Thema-Wechsel und zur Agrarpolitik des EU-Kommissars Franz Fischler: Dazu die "Süddeutsche Zeitung":



"Die politische Vision aus Brüssel konfrontiert die Bauern mit einem völlig neuen Berufsbild. Aus dem Landmann, der auf dem Acker schuftet, soll ein Landschaftsgärtner werden, den die Gesellschaft für die Pflege der Natur, die gute Behandlung der Tiere und die Herstellung von Qualitäts-Lebensmitteln bezahlt. Entlastet vom Produktionsdruck soll dieser Agrar-Angestellte durchaus auch unternehmerisches Gespür entwickeln, dabei aber nur noch das anbieten, was der Markt will."



Kritisch geht die Dortmunder "Westfälische Rundschau" mit den Vorschlägen der EU-Kommission um:



"Fischler ....will den Schutz der Verbraucher und die Verantwortung der Landwirte stärken, die künftig an Umweltschutz und Landschaftspflege gebunden sein sollen.
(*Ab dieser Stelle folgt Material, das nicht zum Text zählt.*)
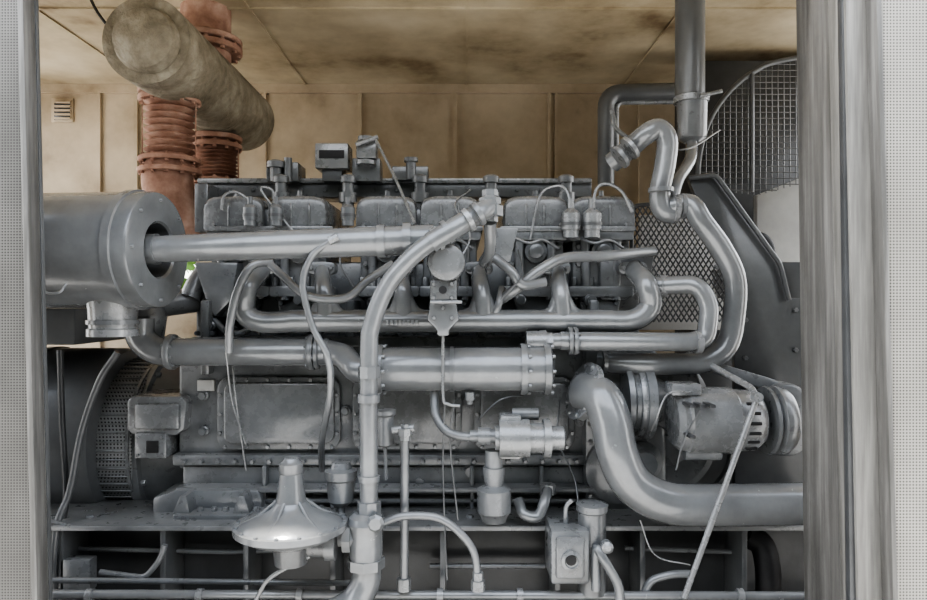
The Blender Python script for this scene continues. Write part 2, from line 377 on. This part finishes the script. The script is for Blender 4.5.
for i,u in enumerate((325,403,482,561)):
    T('manifold_branch_%d'%i,[(u+2,320,ym),(u,296,ym),(u-2,282,ym+.04),(u-3,268,.03)],10,M_pipe,None,18,8)
    T('manifold_fillet_a_%d'%i,[(u-22,318,ym),(u-9,312,ym),(u-2,296,ym)],7,M_pipe,None,14)
    T('manifold_fillet_b_%d'%i,[(u+24,318,ym),(u+11,312,ym),(u+2,296,ym)],7,M_pipe,None,14)
for i in range(8): B('cast_number_%d'%i,386+i*4.2,320,388.5+i*4.2,325,ym-.052,ym-.02,M_silv,.3)
for i,u in enumerate((262,322,400,480,558,634)):
    plate('manifold_flange_%d'%i,rrect(u-15,262,u+13,274,5),-.02,.05,M_eng,1)
    bolts('manifold_flange_bolts_%d'%i,[(u-11,268,-.02),(u+9,268,-.02)],'-Y',2.4,M_silv,3)
L('flywheel_housing',(168,436,.45),'X',[(0,84),(3,86),(10,86),(12,82),(20,80),(34,76),(50,74),(60,60)],M_eng,56)
bm=bmesh.new(); hexes(bm,circ((167,436,.45),'X',78,20),(-1,0,0),3*K(.4),4*K(.4)); add('housing_bolts',bm,M_eng)
bm=bmesh.new(); hexes(bm,circ((179,436,.45),'X',82,20),(1,0,0),3*K(.4),4*K(.4)); add('housing_bolts_front',bm,M_silv)
plate('housing_foot',[(152,498),(176,490),(258,490),(262,500),(262,522),(152,524)],-.06,.5,M_eng,3)
B('foot_pad',172,515,262,524,-.15,.3,M_eng,2)
plate('foot_gusset',[(172,515),(180,496),(186,496),(190,515)],-.13,-.0,M_eng,1)
plate('foot_gusset_b',[(232,515),(238,496),(244,496),(250,515)],-.13,-.0,M_eng,1)
bolts('foot_bolts',[(200,514,-.1),(214,514,-.1),(226,514,-.1),(256,514,-.1)],'Z',3.5,M_silv,7)
plate('magneto_box',[(126,400),(132,396),(181,396),(187,402),(184,430),(176,436),(133,436),(126,430)],-.02,.25,M_cov,3)
B('magneto_cap',133,404,179,430,-.035,.0,M_cov,3)
B('inspection_box',134,433,166,459,-.03,.2,M_cov,2)
B('inspection_recess',146,441,158,453,-.034,.0,M_blk,.5)
bolts('inspection_bolts',[(138,437,-.03),(162,437,-.03),(138,455,-.03),(162,455,-.03)],'-Y',1.6,M_silv)
plate('timing_cover',[(585,345),(640,335),(665,360),(668,500),(640,515),(585,515)],-.02,.9,M_eng,5)
L('timing_round',(618,470,-.03),'-Y',[(0,34),(4,33),(6,28),(6,14),(12,12)],M_eng)
bolts('timing_bolts',[(590,370+i*18,-.02) for i in range(8)],'-Y',2.5,M_silv,3)
bolts('timing_bolts_b',[(606+i*14,350-i*2,-.02) for i in range(4)],'-Y',2.5,M_silv,3)
for i,(u,v,r) in enumerate(((212,326,5),(228,330,4),(300,300,6),(380,292,6),(455,345,7),(520,300,6),(590,300,6),(205,395,5),(205,430,5),(346,410,5),(468,400,6),(580,420,6),(470,470,7),(350,475,6),(420,480,6))):
    L('block_plug_%d'%i,(u,v,.04),'-Y',[(-20,r),(4,r),(5,r*.7),(9,r*.7)],M_eng,16)
T('dipstick',[(232,352,-.05),(236,400,-.05),(246,470,.0)],1.0,M_silv)
ws=[[(226,352,-.2),(232,400,-.15),(246,445,-.1)],[(455,400,-.28),(450,440,-.28),(458,520,-.28)],[(445,400,-.28),(443,470,-.28),(447,580,-.3)],
[(690,392,-.3),(668,394,-.35),(656,420,-.35),(648,440,-.2)],[(700,410,-.36),(684,440,-.36),(676,470,-.36)],[(518,250,-.1),(522,275,-.2),(500,300,-.2)],
[(640,520,-.3),(655,555,-.3),(690,565,-.25)],[(560,400,-.1),(558,440,-.15),(575,480,-.2),(580,530,-.3)],[(350,240,-.05),(340,262,-.1),(355,290,-.1)],[(470,190,.1),(455,205,0),(470,235,-.1),(460,260,-.15)],
[(525,395,-.2),(500,400,-.25),(478,420,-.25)],[(660,150,0),(690,148,0),(720,130,.3)]]
for i,w in enumerate(ws): T('ignition_wire_%d'%i,w,.9,M_mid if i%3 else M_silv,None,8)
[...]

Das findet natürlich den Beifall von Renate Künast, deren Ökokurs Rückenwind aus Brüssel dringend nötig hat. Ganz anders jedoch die riesigen Agrarbetriebe in den neuen Ländern: die haben sich nach dem alten System gut eingerichtet und fürchten, wenn Fischlers Obergrenzen kommen, ums Überleben. Also beginnt das große Ringen - zwischen Berlin und Paris, zwischen Landwirten und Umweltschützern und auch innerhalb der Bundesregierung. Und für alle Streitfälle gilt: entschieden wird erst nach der Bundestagswahl."



Zum Abschluss noch ein Kommentar zur Lage bei der deutschen Telekom -das Düsseldorfer "Handelsblatt" urteilt:



"Der Streit um den Telekom-Chef wird so zum wahltaktischen Sommer-Theater, das nicht nur dem Unternehmen selbst schaden wird, sondern allen anderen halbstaatlichen Konzernen in Deutschland auch. Ob Telekom, Post, Bahn oder sogar VW: Schöder signalisiert Managern und Märkten, dass es in den ehemaligen Staatsbetrieben immer noch um politische Entscheidungen geht, wenn es hart auf hart kommt. (...) Für die Kapitalmärkte heißt das: Sie werden Post und Telekom künftig mit einem kräftigen Politabzug bewerten. Und für die Suche nach einem Nachfolger für Ron Sommer heißt das: Kein vernünftiger Top-Manager wird sich auf einen Posten einlassen, der an der kurzen Strippe einer Parteizentrale hängt. Es geht in diesen Tagen also um Ron Sommer, es geht durchaus aber auch um etwas viel Wichtigeres. Die privatisierten Unternehmen Post, Telekom und Bahn müssen endlich vollständig vor politischer Einflussnahme geschützt werden."